Dezeen Magazine

Colony reacts to US political landscape with Lightness exhibition in New York

An illuminated alabaster totem pole and a marble disk that appears to balance on a neon string feature in New York design collective Colony's politically charged furniture and lighting installation.

The co-operative's exhibit, titled Lightness: The Full Spectrum, showcases new works by 15 designers in New York, during this month's NYCxDesign festival.

The installation represents each designer's meditation on the meaning of "light" from both a philosophical and aesthetic perspective, with a focus on how the recent tumultuous political phase for the United States – marked by the election and inauguration of Donald Trump – has influenced design.

Allied Maker, a Long Island-based design and manufacturing studio run by husband-and-wife team Lanette and Ryden Rizzo, is exhibiting its alabaster totem lamp at the show.

The hefty yet ethereal lighting piece stands nearly two metres tall, and comprises cloudy, planet-shaped forms are piled atop an oak and brass base.

"I've noticed the trend of minimalism and extreme functionality in design is fading out," Ryden Rizzo told Dezeen. "Because people want to escape the current political landscape and the reality that we are facing in our world – in lightness, in luxury and through more extravagant design."

Rizzo's statement echoes trends observed at Design Miami 2016 – which took place a month after Trump's election – where designers and gallerists told Dezeen that modernist design was in decline, making way for "anarchic forms" based on a premise that "apocalyptic times call for extreme furniture".

In Allied Maker's design, glowing light is emitted from the stacked orbs, dramatically contrasting with the dark cracks and grain of the stone.

"We wanted to work with alabaster over marble because of its translucency and how much lightness the material brings," Lanette told Dezeen.

"For us, it was all about the material – about the lightness of the alabaster compared to its weight," Ryden added. "We thought that it was a beautiful contrast, that this object that weighs over 500 pounds (227 kilograms), is totally translucent and light."

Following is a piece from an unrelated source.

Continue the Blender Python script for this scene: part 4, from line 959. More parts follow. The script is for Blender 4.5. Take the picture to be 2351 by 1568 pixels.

In another stone-based design, two neon and marble lamps from designer Farrah Sit hang suspended in the entrance to the show. The first features two Carrera marble cylinders, thich appear to bend slightly over a curved brass plate.

A neon tube runs through the marble and appears to hang loosely from the stone, like a broken archery bow.

In her second design, Sit again exploits the malleability potential of the neon tubing in her necklace-shaped light. Threading the neon through a marble cylinder at the top of the design, the two-metre tube of light loops underneath a marble disc, which evokes the weight of a pendant hanging on chain.

Colony is a community of independent furniture, lighting, textiles and objects designers who came together in August 2016 ahead of NYCxDesign festival, to discuss the premise for their upcoming show.

"Our group of designers sat together and discussed business, design, and the year ahead with excitement and optimism," said Colony founder-curator, Jean Lin. "We decided Lightness was a theme we could all tackle with proficiency and vigour, one that would work for each individual studio and result in a cohesive and compelling whole."

The period that elapsed between last year's festival and the co-op's show this year has proven to be a turbulent period for the creative industry.

"Lightness drifted far from our minds – we were enveloped in a darkness created by the divisive and vitriolic tenor of our country and our world," said Lin. "Colony co-op meetings and correspondence became a place for shared anger, fear and ultimately support."

Other designs exhibited at the installation include New York studio Fort Standard's powder coated aluminium low table from its Strata collection of easy-to-assemble metal furniture, and wool, mohair and alpaca wall hangings from Hiroku Takeda, whose designs are also on display at Egg Collective's Designing Women exhibition.

Designing Women is one of several all-female exhibitions taking place during this year's NYCxDesign, which have also been organised in reaction to the current political climate.

The others include Chamber's A Room With Its Own Rules show and The Future Perfect's display of furniture by Georgian studio Rooms.

Lightness: The Full Spectrum​ is on view at Colony, 324 Canal Street, 2nd Floor, from 18 to 24 May 2017.